It’s Memorial Day weekend, when parades and solemn ceremonies mark the many and extreme sacrifices made by members of the American military so that the rest of us can carry on as we do.
It is certainly a time for politicking, and there is no shortage of parades and picnics where candidates for elective office can raise their public profiles. Elected officials did some of that last week as well both here and in Washington, D.C.
President Donald Trump, whose profile could be no higher, continued to make headlines through his on-again, off-again, on-again approach to a summit with North Korea. The president’s cancellation of the talks on Thursday drew comment from Connecticut Sen. Chris Murphy (among those facing election this November) who said he was not surprised because “the lead up to the meeting has been as discombobulated as everything else in this White House’s foreign policy.”

Likewise, U.S. Rep. Joe Courtney, D-2nd District, took U.S. Education Secretary Betsy DeVos to task for her repeated use of an inaccurate and 17-year-old anecdote unfairly besmirching the reputation of East Hartford High School – and for her failure to respond to their letters to her about her remarks.

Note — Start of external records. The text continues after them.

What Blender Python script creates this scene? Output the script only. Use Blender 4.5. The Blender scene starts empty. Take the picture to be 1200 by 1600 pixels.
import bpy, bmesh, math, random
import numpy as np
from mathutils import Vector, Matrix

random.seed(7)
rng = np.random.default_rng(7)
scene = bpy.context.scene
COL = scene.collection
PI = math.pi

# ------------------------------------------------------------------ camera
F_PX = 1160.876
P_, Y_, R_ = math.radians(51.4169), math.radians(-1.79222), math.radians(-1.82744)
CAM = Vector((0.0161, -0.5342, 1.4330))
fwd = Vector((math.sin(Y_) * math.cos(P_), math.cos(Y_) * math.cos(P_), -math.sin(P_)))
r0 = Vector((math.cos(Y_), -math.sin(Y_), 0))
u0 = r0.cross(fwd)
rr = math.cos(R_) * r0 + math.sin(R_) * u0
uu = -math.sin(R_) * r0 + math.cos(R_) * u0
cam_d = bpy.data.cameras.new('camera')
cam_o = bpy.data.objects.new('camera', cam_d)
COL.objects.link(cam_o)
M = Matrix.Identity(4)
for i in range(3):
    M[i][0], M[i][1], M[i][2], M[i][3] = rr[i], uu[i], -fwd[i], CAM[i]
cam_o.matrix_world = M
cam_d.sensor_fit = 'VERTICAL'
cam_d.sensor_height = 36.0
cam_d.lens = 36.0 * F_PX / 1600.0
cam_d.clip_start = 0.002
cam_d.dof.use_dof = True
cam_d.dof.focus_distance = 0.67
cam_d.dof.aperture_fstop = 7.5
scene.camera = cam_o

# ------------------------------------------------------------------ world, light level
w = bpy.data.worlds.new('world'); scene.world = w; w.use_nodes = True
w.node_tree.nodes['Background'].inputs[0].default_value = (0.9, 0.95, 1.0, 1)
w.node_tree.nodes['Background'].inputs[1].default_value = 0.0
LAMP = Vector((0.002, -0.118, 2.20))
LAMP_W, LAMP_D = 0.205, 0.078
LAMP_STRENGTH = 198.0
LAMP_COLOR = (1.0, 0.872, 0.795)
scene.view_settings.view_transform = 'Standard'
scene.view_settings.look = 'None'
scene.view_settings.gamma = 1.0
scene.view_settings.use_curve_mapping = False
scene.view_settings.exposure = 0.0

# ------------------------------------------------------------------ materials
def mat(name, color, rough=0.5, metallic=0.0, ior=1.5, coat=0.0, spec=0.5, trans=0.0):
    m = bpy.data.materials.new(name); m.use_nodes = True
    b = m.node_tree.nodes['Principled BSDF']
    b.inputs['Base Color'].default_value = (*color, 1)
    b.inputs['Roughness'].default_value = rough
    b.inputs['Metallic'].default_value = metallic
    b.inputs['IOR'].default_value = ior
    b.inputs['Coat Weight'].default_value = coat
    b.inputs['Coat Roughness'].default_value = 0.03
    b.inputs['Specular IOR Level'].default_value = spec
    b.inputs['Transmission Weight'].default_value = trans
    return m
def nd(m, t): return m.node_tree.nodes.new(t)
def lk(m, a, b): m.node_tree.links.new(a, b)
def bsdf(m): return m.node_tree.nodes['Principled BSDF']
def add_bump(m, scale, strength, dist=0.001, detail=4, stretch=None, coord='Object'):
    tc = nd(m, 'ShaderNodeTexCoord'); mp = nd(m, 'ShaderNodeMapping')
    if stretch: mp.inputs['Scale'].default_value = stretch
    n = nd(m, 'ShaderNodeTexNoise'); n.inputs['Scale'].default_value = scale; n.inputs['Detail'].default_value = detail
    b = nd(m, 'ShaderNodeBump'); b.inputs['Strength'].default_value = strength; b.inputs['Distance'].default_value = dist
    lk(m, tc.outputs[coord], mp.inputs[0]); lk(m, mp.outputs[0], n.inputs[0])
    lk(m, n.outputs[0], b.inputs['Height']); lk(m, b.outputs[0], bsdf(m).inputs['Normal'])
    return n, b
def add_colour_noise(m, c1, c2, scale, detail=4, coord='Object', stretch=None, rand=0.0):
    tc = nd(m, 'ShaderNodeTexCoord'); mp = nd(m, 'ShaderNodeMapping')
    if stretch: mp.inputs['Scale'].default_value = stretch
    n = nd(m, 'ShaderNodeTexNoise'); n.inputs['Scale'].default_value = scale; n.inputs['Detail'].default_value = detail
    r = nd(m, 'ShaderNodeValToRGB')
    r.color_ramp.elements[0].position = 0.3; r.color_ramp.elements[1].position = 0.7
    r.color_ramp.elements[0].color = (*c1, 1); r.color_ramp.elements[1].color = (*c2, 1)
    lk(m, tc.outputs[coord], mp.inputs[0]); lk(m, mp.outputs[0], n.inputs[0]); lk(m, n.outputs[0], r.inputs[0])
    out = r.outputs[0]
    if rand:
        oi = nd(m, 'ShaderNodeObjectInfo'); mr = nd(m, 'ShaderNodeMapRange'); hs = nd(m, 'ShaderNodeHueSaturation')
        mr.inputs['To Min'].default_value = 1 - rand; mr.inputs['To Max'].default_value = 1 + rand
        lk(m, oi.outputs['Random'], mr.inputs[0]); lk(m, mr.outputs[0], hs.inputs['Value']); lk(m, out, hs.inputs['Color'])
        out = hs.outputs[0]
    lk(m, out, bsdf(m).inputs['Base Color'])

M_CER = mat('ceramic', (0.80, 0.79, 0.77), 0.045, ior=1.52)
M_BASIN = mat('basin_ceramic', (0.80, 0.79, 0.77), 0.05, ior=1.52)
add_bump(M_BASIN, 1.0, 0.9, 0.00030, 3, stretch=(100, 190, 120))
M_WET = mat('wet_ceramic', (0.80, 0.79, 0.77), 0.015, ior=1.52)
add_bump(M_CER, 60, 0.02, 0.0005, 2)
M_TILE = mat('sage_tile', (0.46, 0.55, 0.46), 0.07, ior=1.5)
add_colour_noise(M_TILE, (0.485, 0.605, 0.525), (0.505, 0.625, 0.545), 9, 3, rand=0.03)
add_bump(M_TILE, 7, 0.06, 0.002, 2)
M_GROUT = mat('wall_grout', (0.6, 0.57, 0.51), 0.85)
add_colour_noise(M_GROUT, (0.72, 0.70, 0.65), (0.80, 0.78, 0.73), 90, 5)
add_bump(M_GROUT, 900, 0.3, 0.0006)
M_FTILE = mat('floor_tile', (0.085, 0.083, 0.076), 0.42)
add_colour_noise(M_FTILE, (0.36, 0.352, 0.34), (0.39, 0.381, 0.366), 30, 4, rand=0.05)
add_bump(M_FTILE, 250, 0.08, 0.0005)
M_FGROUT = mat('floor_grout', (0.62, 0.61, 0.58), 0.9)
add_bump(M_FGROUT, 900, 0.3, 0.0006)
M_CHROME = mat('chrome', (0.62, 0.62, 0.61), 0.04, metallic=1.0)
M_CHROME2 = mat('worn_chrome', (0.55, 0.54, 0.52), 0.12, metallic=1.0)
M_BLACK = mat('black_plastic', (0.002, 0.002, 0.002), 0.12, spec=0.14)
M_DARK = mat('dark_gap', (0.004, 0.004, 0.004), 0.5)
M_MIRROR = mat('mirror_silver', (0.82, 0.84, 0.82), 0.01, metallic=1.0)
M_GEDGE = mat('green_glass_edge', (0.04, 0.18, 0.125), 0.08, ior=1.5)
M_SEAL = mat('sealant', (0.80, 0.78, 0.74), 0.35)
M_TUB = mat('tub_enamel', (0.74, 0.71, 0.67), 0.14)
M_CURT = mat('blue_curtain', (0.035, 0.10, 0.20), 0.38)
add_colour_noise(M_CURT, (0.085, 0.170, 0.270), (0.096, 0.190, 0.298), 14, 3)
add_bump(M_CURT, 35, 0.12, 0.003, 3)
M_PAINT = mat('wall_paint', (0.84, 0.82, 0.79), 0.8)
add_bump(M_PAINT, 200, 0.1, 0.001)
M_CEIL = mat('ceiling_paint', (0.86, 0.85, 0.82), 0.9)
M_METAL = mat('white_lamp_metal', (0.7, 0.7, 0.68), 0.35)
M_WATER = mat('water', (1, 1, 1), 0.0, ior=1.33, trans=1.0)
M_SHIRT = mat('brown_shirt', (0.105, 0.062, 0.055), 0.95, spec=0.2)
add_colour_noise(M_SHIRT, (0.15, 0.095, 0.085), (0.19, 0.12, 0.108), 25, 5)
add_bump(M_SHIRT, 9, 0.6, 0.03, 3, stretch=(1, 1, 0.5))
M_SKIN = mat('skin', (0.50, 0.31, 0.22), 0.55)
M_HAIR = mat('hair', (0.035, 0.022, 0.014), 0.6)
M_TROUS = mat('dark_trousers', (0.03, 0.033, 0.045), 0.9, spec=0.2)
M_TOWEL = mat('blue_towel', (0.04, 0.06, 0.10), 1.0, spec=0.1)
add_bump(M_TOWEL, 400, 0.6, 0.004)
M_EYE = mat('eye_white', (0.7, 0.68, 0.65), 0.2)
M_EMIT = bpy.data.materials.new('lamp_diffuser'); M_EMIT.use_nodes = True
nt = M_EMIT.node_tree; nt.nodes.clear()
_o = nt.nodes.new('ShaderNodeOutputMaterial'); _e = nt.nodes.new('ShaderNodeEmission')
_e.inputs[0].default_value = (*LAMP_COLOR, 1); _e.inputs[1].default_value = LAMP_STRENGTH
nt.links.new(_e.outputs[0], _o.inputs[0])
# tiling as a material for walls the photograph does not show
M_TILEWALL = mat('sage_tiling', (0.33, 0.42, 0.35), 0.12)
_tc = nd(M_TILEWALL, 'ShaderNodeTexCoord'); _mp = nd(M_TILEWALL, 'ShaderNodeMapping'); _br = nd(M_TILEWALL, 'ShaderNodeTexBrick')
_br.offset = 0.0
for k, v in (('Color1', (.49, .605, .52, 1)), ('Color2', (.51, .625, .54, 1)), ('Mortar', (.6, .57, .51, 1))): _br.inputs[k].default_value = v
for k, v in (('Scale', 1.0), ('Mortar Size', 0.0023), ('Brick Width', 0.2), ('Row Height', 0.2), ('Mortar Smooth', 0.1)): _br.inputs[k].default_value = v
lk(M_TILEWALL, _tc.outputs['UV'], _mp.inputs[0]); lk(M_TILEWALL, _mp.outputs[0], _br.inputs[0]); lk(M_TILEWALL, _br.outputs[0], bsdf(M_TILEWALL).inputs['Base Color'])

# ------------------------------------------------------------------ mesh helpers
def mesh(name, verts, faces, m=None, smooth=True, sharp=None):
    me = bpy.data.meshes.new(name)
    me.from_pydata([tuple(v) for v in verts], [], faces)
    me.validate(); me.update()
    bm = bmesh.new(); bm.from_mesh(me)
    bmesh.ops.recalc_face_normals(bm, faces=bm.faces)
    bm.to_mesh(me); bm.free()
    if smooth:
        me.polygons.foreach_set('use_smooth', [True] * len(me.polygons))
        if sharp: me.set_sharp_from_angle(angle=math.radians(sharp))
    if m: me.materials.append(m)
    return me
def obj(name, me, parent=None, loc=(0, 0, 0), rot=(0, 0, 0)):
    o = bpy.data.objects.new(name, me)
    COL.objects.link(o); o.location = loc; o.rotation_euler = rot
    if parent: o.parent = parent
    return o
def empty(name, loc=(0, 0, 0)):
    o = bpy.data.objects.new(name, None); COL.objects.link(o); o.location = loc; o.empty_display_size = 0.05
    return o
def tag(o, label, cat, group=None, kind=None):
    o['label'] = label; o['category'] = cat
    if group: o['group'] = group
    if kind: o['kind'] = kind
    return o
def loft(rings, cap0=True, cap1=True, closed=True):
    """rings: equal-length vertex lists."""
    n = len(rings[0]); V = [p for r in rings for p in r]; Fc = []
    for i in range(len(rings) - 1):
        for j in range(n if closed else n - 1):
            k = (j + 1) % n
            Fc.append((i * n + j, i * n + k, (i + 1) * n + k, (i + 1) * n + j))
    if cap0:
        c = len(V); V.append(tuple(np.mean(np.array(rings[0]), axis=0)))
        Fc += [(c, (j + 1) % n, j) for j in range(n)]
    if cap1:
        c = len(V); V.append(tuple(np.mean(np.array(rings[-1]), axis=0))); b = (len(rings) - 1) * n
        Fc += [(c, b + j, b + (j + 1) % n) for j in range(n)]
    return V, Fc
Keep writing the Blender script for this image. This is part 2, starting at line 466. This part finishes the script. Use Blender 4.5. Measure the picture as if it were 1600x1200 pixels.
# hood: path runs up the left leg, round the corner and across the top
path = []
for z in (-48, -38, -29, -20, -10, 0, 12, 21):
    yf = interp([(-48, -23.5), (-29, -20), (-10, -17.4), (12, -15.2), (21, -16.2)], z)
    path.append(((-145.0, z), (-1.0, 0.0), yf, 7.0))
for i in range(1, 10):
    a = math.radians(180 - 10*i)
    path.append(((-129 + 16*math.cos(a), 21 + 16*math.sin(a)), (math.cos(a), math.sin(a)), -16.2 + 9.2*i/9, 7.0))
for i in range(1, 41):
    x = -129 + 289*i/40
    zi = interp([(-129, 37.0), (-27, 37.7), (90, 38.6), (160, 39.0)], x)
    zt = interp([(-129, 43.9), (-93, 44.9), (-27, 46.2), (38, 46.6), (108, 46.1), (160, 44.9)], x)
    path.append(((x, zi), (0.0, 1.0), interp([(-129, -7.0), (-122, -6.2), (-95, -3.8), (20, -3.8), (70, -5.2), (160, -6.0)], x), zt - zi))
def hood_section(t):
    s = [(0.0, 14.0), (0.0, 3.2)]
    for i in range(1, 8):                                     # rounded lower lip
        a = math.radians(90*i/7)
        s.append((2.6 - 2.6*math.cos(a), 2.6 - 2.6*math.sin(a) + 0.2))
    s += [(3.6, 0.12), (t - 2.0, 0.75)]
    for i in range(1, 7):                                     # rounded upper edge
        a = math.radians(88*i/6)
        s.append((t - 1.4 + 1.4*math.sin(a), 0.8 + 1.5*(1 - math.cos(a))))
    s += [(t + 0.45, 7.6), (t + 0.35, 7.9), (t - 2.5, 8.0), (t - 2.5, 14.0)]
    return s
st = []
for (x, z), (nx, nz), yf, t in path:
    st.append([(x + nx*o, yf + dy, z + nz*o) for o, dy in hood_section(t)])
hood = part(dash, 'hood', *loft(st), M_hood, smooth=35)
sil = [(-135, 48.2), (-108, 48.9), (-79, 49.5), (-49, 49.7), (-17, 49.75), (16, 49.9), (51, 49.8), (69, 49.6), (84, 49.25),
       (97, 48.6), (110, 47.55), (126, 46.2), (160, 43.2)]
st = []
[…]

(Courtney wasn’t the only one on DeVos’s case, by the way. Immigration advocates and the Connecticut ACLU condemned her assertion that referring undocumented students to immigration authorities is “a school decision, it’s a local decision.” )
U.S. Rep. Jim Himes, D-4th District, might have had his Fairfield County constituency in mind when he split from the rest of Connecticut’s delegation and voted for scaling back provisions of the 2010 Dodd-Frank bill.
It is unlikely there are any state politicians who would openly oppose a state bill designed to work around the federal government’s tax reform act that limits the deductibility of state and local taxes, but it is equally unlikely the IRS will let Connecticut – or any other “blue” state whose residents will pay more under the law – get away with it.

In Connecticut, no one has been more determined to stay in the public’s good graces than Bridgeport Mayor and convicted felon Joe Ganim, a man of the people who spent some time on Park Street in Hartford this week personally soliciting signatures for his petition to be on the gubernatorial ballot.
Gov. Dannel Malloy, though not a candidate himself, probably had November’s elections in mind when Tuesday he signed into law a bipartisan pay-equity bill — the only one Democrats were able to pass of several bills aimed at benefitting working women. The governor also said he is ready to open talks with Connecticut’s native American tribes over who has rights to sports gambling now that the U.S. Supreme Court is allowing it in any state that wants it.
Public life is hard, as many know, and sometimes folks have had enough. University of Connecticut President Susan Herbst, for instance, announced she would be stepping down next summer; and Manny Sanchez, third-place finisher in the recent Democratic convention in the 5th Congressional District, announced he would not pursue the nomination in a primary.
The primary races for lieutenant governor, on the other hand, are crystallizing both state parties’ many issues of gender, ethnicity, and generational change.